Stated goal:
Within the entries below, find the portion that opens with the line containing "Write the bpy" and closes with the line containing "r = ray(px, py); return CAMP+r*(x/r.x)". Retype that portion exactly and only.

Records supplied:
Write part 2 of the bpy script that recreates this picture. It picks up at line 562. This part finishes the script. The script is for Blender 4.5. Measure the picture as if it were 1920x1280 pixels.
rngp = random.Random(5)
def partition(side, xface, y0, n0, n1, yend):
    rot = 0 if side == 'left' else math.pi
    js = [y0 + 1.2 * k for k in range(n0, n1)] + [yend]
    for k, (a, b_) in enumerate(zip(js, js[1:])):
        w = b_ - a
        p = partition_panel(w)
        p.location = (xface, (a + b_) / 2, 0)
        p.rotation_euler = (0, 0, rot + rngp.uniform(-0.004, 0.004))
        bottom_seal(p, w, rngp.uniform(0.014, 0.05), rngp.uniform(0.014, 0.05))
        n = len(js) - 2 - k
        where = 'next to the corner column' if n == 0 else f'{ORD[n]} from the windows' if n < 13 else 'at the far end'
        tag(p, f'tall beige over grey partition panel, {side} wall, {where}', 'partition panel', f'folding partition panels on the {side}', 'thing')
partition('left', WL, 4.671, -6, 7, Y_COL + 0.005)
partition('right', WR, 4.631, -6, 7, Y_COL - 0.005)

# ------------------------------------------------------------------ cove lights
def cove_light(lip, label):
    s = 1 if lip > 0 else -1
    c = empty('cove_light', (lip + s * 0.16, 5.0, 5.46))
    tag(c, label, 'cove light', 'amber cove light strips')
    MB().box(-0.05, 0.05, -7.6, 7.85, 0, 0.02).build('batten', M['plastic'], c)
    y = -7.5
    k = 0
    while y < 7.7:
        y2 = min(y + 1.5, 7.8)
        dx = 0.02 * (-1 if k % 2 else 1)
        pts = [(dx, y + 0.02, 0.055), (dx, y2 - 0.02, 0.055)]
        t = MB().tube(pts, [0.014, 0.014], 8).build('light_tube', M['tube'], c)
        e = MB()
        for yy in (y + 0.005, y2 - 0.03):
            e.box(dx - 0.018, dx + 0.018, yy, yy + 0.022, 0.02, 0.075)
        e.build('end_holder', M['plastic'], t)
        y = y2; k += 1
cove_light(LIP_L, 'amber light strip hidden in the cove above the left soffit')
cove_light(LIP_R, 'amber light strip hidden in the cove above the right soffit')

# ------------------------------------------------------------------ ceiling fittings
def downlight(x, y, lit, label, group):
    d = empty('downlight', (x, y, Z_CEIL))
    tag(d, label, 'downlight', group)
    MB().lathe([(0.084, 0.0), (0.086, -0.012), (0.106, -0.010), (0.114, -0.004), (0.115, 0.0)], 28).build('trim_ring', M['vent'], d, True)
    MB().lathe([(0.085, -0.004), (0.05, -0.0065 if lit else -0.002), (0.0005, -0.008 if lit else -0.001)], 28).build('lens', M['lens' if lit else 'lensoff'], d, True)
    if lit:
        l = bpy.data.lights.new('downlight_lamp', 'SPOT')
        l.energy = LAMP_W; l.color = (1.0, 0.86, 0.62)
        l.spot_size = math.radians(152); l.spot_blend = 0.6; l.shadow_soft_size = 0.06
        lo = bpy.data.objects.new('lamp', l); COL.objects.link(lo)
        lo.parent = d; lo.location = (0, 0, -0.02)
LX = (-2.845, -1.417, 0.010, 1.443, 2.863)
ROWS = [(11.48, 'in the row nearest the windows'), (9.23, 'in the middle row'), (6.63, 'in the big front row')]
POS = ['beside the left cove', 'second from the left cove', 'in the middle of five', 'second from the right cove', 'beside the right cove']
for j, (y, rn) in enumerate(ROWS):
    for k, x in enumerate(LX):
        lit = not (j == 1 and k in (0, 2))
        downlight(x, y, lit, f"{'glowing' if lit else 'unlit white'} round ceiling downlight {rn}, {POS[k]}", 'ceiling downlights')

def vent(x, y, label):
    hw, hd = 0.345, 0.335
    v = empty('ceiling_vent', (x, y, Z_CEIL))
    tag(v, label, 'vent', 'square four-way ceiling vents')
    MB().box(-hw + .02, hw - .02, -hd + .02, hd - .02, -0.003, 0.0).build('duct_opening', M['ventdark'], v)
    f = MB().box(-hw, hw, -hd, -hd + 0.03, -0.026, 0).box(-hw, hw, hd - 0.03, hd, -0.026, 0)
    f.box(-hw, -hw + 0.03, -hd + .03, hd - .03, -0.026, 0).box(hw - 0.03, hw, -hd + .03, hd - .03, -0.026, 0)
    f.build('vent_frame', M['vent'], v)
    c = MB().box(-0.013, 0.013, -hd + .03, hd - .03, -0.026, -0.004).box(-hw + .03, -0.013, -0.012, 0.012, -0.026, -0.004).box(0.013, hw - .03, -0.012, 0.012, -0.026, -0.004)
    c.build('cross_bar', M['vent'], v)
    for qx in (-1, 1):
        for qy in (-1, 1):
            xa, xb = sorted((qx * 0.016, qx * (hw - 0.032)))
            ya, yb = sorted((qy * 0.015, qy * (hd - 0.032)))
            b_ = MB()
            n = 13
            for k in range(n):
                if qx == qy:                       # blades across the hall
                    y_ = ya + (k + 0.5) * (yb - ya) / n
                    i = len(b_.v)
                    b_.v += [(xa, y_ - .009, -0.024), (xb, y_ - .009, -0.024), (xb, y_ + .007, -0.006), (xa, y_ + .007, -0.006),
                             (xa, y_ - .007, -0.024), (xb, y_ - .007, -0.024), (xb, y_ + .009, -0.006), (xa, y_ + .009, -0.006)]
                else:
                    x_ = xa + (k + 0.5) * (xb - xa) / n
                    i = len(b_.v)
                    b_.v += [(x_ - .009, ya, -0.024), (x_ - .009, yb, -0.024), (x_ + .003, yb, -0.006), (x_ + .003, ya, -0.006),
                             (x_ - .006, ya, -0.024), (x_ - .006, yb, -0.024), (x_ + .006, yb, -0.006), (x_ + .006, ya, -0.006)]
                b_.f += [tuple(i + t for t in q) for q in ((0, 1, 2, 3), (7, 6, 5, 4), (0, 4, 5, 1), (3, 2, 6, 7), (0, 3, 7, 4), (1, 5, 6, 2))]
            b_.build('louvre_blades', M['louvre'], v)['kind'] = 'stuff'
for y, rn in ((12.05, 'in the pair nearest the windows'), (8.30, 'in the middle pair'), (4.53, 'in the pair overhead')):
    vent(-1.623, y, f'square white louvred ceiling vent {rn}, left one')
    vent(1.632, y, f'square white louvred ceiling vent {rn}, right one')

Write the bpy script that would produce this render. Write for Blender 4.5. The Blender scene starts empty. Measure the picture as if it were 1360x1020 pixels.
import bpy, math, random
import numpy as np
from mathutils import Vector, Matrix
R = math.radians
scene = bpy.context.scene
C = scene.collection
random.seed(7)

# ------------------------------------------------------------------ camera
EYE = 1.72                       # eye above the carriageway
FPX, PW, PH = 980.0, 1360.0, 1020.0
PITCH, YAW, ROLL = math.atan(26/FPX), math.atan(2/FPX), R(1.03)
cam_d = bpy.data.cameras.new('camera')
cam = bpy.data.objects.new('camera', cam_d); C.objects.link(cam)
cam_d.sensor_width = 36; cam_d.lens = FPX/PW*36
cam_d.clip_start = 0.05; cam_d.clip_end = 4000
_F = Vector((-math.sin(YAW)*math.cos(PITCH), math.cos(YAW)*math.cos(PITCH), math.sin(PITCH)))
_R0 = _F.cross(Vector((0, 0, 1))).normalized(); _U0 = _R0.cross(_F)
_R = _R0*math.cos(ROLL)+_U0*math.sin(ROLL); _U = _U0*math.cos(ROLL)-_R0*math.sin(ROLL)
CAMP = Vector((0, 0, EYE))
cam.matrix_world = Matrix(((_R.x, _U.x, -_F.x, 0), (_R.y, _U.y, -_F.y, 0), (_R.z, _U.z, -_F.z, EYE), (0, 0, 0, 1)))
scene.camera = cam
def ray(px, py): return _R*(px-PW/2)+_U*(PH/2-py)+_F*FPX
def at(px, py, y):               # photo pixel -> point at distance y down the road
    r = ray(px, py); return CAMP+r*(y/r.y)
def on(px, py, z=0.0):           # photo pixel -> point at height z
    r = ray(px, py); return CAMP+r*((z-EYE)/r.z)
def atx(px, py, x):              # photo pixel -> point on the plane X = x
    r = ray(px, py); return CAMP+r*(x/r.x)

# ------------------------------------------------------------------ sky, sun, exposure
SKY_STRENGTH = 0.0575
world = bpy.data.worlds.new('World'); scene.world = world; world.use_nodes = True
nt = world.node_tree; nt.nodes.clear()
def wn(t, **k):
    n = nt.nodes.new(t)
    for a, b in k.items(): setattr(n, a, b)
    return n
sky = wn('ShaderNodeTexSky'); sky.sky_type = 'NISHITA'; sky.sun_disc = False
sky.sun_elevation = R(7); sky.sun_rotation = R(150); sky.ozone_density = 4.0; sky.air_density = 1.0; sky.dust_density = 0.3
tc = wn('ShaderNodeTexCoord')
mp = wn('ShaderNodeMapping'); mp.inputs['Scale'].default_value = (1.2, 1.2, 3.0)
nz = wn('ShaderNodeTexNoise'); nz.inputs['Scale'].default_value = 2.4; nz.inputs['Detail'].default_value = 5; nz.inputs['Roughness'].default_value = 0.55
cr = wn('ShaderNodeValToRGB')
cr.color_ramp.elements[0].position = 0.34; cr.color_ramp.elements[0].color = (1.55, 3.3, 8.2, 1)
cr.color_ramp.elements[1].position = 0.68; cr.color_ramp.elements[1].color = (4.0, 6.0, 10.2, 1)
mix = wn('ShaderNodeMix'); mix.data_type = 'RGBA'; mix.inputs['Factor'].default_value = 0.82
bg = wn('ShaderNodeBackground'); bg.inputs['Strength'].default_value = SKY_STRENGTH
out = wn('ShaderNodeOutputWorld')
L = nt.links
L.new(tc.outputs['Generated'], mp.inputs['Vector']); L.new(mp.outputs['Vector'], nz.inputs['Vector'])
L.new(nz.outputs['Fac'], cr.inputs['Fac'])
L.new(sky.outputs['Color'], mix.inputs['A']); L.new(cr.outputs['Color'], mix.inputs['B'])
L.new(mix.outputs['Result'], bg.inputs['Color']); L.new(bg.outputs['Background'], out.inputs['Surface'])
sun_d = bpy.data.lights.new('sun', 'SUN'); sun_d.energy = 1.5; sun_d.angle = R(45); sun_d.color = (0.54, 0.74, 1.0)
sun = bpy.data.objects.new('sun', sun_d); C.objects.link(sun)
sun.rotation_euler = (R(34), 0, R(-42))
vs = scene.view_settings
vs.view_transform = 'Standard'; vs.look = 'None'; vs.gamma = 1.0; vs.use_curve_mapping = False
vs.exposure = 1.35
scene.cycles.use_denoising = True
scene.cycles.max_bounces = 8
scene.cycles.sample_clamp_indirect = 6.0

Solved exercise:
Write the bpy script that would produce this render. Write for Blender 4.5. The Blender scene starts empty. Measure the picture as if it were 1360x1020 pixels.
import bpy, math, random
import numpy as np
from mathutils import Vector, Matrix
R = math.radians
scene = bpy.context.scene
C = scene.collection
random.seed(7)

# ------------------------------------------------------------------ camera
EYE = 1.72                       # eye above the carriageway
FPX, PW, PH = 980.0, 1360.0, 1020.0
PITCH, YAW, ROLL = math.atan(26/FPX), math.atan(2/FPX), R(1.03)
cam_d = bpy.data.cameras.new('camera')
cam = bpy.data.objects.new('camera', cam_d); C.objects.link(cam)
cam_d.sensor_width = 36; cam_d.lens = FPX/PW*36
cam_d.clip_start = 0.05; cam_d.clip_end = 4000
_F = Vector((-math.sin(YAW)*math.cos(PITCH), math.cos(YAW)*math.cos(PITCH), math.sin(PITCH)))
_R0 = _F.cross(Vector((0, 0, 1))).normalized(); _U0 = _R0.cross(_F)
_R = _R0*math.cos(ROLL)+_U0*math.sin(ROLL); _U = _U0*math.cos(ROLL)-_R0*math.sin(ROLL)
CAMP = Vector((0, 0, EYE))
cam.matrix_world = Matrix(((_R.x, _U.x, -_F.x, 0), (_R.y, _U.y, -_F.y, 0), (_R.z, _U.z, -_F.z, EYE), (0, 0, 0, 1)))
scene.camera = cam
def ray(px, py): return _R*(px-PW/2)+_U*(PH/2-py)+_F*FPX
def at(px, py, y):               # photo pixel -> point at distance y down the road
    r = ray(px, py); return CAMP+r*(y/r.y)
def on(px, py, z=0.0):           # photo pixel -> point at height z
    r = ray(px, py); return CAMP+r*((z-EYE)/r.z)
def atx(px, py, x):              # photo pixel -> point on the plane X = x
    r = ray(px, py); return CAMP+r*(x/r.x)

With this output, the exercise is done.